### Objective
Output nothing but the lines from the one with "Write a Blender" through the one with "bgn.inputs[0].default_value = (0.22, 0.42, 1.0, 1);", including both. Leave the pictures out of the copy.

Start Data excerpts

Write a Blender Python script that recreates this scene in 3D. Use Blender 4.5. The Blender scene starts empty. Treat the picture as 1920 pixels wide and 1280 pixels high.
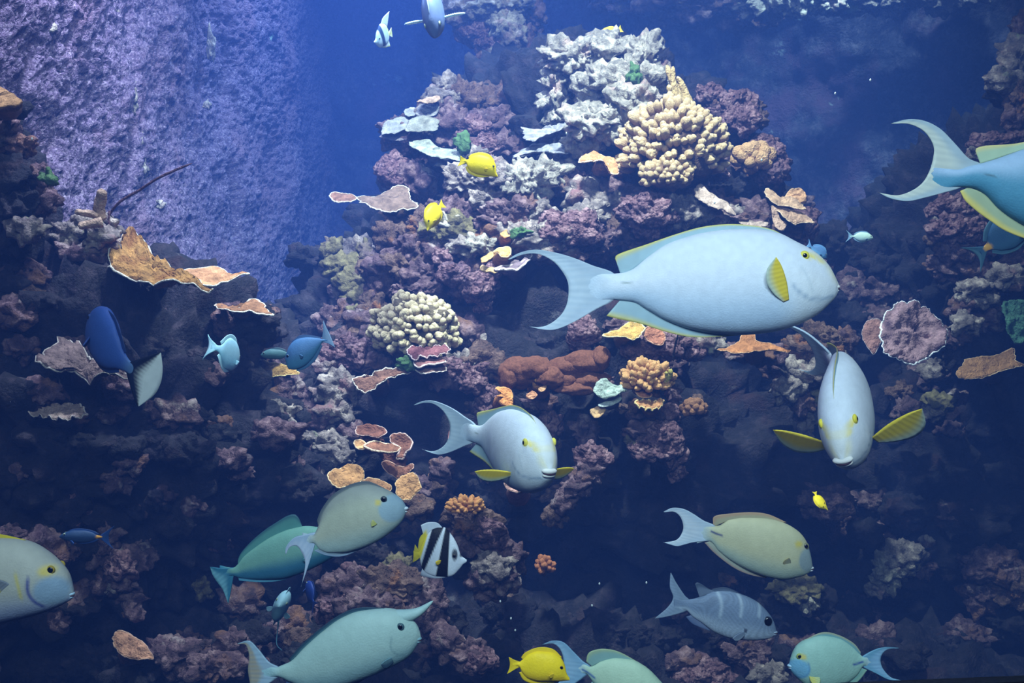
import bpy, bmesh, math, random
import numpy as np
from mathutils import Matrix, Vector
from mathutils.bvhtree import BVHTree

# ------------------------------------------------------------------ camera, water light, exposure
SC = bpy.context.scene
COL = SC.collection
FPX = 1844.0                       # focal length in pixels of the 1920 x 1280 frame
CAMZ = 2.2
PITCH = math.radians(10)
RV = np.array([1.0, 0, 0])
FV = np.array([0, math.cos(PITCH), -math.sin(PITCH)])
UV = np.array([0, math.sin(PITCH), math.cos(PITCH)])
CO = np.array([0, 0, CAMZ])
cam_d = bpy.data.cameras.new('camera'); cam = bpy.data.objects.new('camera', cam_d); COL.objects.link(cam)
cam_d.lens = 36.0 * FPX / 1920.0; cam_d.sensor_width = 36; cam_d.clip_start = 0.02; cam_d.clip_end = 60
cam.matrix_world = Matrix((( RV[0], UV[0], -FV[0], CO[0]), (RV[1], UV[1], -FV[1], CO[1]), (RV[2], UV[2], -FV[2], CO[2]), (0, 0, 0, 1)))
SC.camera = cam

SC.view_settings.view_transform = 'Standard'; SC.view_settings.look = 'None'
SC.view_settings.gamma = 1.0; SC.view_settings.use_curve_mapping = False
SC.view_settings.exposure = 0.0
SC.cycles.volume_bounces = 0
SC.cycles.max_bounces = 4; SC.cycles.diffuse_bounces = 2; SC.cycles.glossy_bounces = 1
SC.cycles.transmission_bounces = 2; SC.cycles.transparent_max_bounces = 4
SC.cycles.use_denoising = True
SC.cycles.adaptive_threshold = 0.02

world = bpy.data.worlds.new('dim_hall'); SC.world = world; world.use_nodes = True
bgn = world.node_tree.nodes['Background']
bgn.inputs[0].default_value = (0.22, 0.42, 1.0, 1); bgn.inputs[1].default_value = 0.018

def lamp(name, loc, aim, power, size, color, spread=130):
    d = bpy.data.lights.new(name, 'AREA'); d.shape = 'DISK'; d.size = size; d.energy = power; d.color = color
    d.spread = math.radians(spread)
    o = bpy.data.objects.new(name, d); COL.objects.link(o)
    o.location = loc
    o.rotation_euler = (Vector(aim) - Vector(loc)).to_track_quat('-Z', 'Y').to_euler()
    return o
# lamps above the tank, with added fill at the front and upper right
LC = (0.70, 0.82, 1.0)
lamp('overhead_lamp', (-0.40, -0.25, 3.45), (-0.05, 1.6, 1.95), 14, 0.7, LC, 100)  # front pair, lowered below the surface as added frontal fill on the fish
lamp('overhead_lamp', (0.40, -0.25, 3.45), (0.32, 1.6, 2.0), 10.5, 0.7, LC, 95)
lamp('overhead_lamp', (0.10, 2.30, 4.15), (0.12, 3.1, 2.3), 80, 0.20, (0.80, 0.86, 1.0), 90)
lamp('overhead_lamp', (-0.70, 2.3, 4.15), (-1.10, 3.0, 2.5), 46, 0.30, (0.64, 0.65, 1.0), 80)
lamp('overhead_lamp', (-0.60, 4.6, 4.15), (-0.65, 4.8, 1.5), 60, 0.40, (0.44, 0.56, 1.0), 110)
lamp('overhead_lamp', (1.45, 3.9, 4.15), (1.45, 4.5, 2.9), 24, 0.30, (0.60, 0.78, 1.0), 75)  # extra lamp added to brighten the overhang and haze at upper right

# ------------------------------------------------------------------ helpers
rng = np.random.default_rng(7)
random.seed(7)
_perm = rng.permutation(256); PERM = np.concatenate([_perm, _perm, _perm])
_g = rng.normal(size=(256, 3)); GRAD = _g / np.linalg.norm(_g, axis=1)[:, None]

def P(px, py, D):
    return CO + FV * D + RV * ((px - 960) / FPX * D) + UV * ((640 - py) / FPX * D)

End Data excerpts
Start Data excerpts

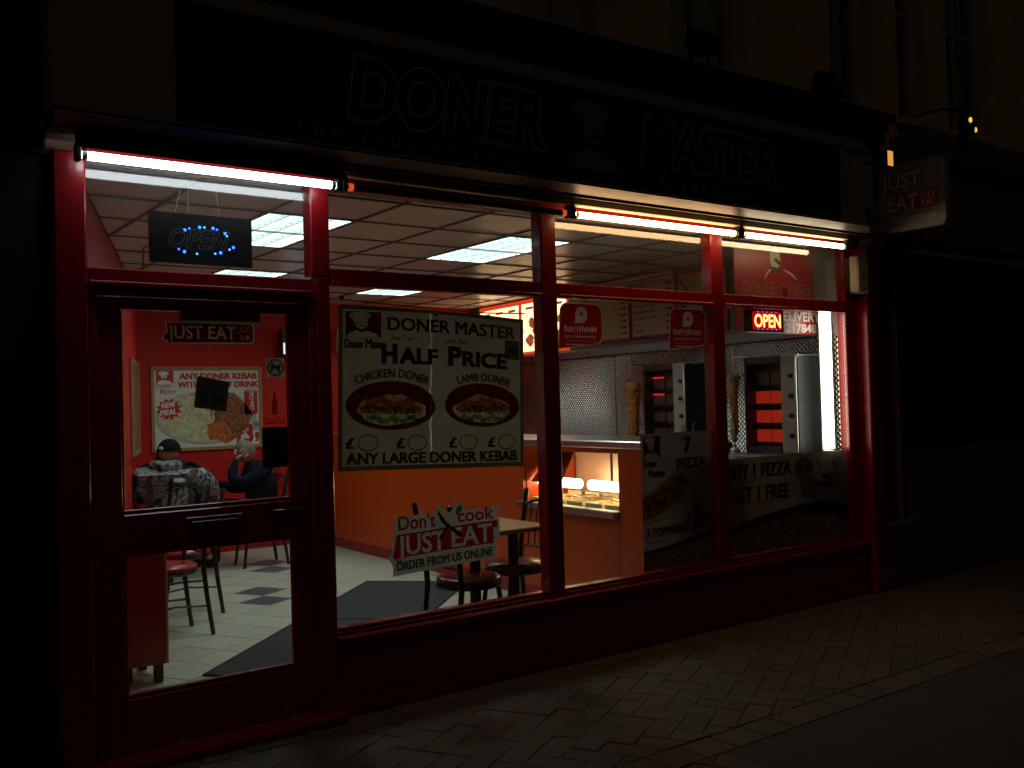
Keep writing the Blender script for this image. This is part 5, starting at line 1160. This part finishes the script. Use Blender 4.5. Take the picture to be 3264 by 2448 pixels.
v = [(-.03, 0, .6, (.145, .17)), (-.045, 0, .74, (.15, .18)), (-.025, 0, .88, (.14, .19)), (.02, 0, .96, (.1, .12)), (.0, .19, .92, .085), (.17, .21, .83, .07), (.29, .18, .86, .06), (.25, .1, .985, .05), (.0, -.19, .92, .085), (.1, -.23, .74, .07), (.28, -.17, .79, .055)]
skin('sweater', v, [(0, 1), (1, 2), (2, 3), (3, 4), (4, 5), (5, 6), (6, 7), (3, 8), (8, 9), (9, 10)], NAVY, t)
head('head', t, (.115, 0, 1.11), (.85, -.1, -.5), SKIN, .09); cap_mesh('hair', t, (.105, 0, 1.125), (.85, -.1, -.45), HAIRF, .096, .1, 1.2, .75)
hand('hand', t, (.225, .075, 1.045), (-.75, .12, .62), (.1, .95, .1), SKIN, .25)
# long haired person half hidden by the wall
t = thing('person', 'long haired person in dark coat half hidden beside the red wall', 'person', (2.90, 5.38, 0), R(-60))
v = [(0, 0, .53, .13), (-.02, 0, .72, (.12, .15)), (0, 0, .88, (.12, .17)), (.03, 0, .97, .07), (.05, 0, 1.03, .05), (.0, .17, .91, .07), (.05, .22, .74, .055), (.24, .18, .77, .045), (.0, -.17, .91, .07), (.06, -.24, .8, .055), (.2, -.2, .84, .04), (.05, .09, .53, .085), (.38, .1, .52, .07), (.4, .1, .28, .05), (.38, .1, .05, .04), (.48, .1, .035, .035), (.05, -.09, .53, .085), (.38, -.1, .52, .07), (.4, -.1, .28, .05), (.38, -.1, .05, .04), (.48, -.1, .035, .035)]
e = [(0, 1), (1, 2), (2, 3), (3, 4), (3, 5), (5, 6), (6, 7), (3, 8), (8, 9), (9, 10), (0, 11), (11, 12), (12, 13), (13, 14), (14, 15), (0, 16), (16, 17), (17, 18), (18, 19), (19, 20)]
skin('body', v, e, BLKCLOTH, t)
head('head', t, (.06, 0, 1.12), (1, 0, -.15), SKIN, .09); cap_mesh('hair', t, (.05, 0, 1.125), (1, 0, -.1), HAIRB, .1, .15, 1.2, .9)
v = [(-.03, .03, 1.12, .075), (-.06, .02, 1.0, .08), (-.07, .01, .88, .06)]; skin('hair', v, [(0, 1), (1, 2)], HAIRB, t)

End Data excerpts

### Answer to this problem
Write a Blender Python script that recreates this scene in 3D. Use Blender 4.5. The Blender scene starts empty. Treat the picture as 1920 pixels wide and 1280 pixels high.
import bpy, bmesh, math, random
import numpy as np
from mathutils import Matrix, Vector
from mathutils.bvhtree import BVHTree

# ------------------------------------------------------------------ camera, water light, exposure
SC = bpy.context.scene
COL = SC.collection
FPX = 1844.0                       # focal length in pixels of the 1920 x 1280 frame
CAMZ = 2.2
PITCH = math.radians(10)
RV = np.array([1.0, 0, 0])
FV = np.array([0, math.cos(PITCH), -math.sin(PITCH)])
UV = np.array([0, math.sin(PITCH), math.cos(PITCH)])
CO = np.array([0, 0, CAMZ])
cam_d = bpy.data.cameras.new('camera'); cam = bpy.data.objects.new('camera', cam_d); COL.objects.link(cam)
cam_d.lens = 36.0 * FPX / 1920.0; cam_d.sensor_width = 36; cam_d.clip_start = 0.02; cam_d.clip_end = 60
cam.matrix_world = Matrix((( RV[0], UV[0], -FV[0], CO[0]), (RV[1], UV[1], -FV[1], CO[1]), (RV[2], UV[2], -FV[2], CO[2]), (0, 0, 0, 1)))
SC.camera = cam

SC.view_settings.view_transform = 'Standard'; SC.view_settings.look = 'None'
SC.view_settings.gamma = 1.0; SC.view_settings.use_curve_mapping = False
SC.view_settings.exposure = 0.0
SC.cycles.volume_bounces = 0
SC.cycles.max_bounces = 4; SC.cycles.diffuse_bounces = 2; SC.cycles.glossy_bounces = 1
SC.cycles.transmission_bounces = 2; SC.cycles.transparent_max_bounces = 4
SC.cycles.use_denoising = True
SC.cycles.adaptive_threshold = 0.02

world = bpy.data.worlds.new('dim_hall'); SC.world = world; world.use_nodes = True
bgn = world.node_tree.nodes['Background']
bgn.inputs[0].default_value = (0.22, 0.42, 1.0, 1); bgn.inputs[1].default_value = 0.018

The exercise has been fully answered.